August 15, 2005 at 10:42 am
I have a stored procedure with multiple select statements in it which executes fine in SQL Query Analyzer, but when I cut/paste it into an Access Stored Procedure, access will only show results (datasheet view) for the first select statement. Wondering if anyone knows if this is possible.
Cheers,
Rich
August 15, 2005 at 2:15 pm
are you working with DAO or ADO in Access?
I'm almost certain that DAO only supports one set of data returned
August 15, 2005 at 2:19 pm
I working with ADO, I'm using an Access project with a SQL server database.
August 15, 2005 at 2:38 pm
Hello, I take it that the selects represent similar information extracted by the various select statements. If so, you might bypass your 'problem' by merging the selects using UNION.
Regards,
August 15, 2005 at 2:49 pm
pereke, thanks for the suggestion, unfortunately it wont solve the problem as the resultsets returned are of different lengths thus the UNION operator will not work. Have a feeling I will have to split the SP up and place each select statement in its own query. This will be a pain as the original SP is the record source for a report which means I will have to create individual subreports for each query as well - this means 1 report and 1 SP will be split up into 4 querys and 4 subreports. There must be a better way of doing it.
August 15, 2005 at 3:45 pm
I just tried a few tests to mirror your SP, and it appears that Access always generates the recordset from the first statement that creates a recordset.
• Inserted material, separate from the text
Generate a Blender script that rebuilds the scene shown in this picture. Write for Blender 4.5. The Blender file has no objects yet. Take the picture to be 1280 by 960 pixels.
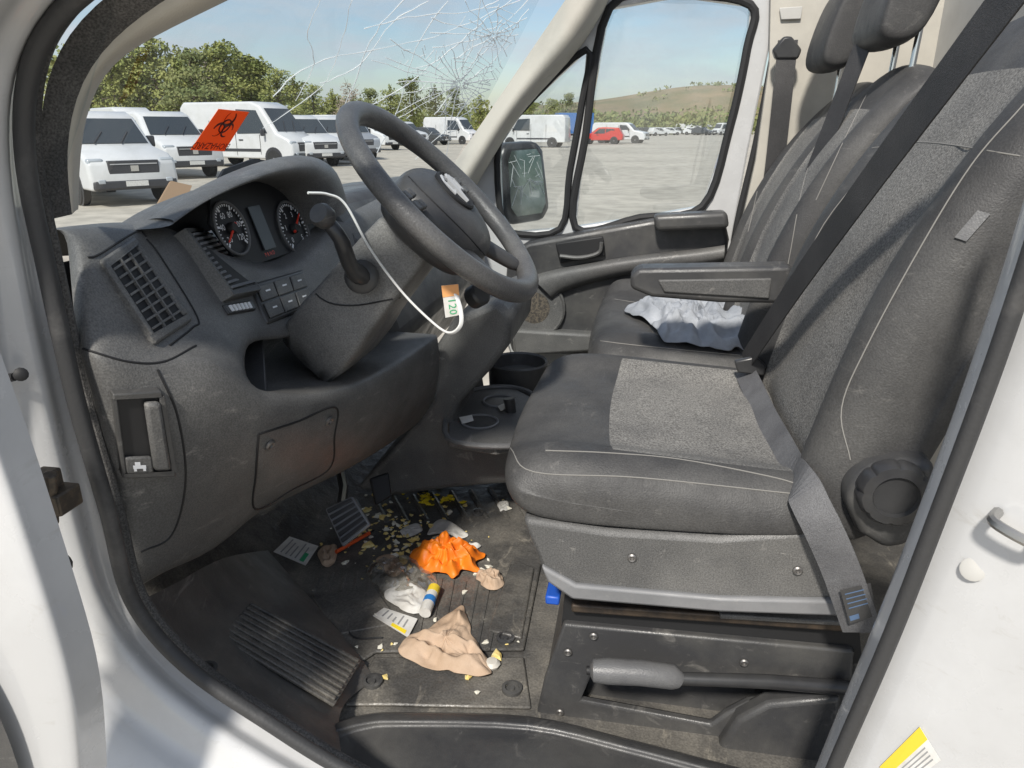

You're out of luck with this approach.
You should put your last SELECT statement in a separate SP, and then call it after you have done any necessary processing in the first SP. Alternatively, you will have to rewrite the SP as a single complex SELECT statement that returns your recordset.
HTH,
Rich
August 15, 2005 at 10:25 pm
In ADO you can access multiple recordsets using the NextRecordset method, re:
http://msdn.microsoft.com/library/default.asp?url=/library/en-us/ado270/htm/mdmthnextrec.asp
Andy
August 16, 2005 at 1:11 am
Access can only handle one SQL statement at a time in queries and Access stored procedures. That is just how it is. Also, if you are trying to set your report's recordset to an ADO recordset, you will be out of luck there too. Only Access forms can have their recordset property set to an ADO recordset. I don't know why the Access team never finished this off as it is a real pain and a real pity. If this is what you are trying to do and manage find a work round, do let me know as I've spent ages trying to find one. At present my thoughts are that it is best to have the SQL Server tables linked into the Access front end as read-only and work off those for reports.
Alan
August 16, 2005 at 2:25 am
Hello again, I see you have a challenging task. Just a quick re-reply on UNION in general. You may in principle UNION 'whatever you like' as long as you know what you are doing, that is you may substitute missing columns in a unit of the UNION with dummy columns, convert data types etc. to create the final result set the way you want it as long as each unit has similar number of columns and data types are similar (which you point out). My point is that you are free to make them 'identical', a unit of the union may even be a select with one record information that the rows 'below' comes from another set etc. It may not be the best approach, but while you are looking for the better, it should work at least.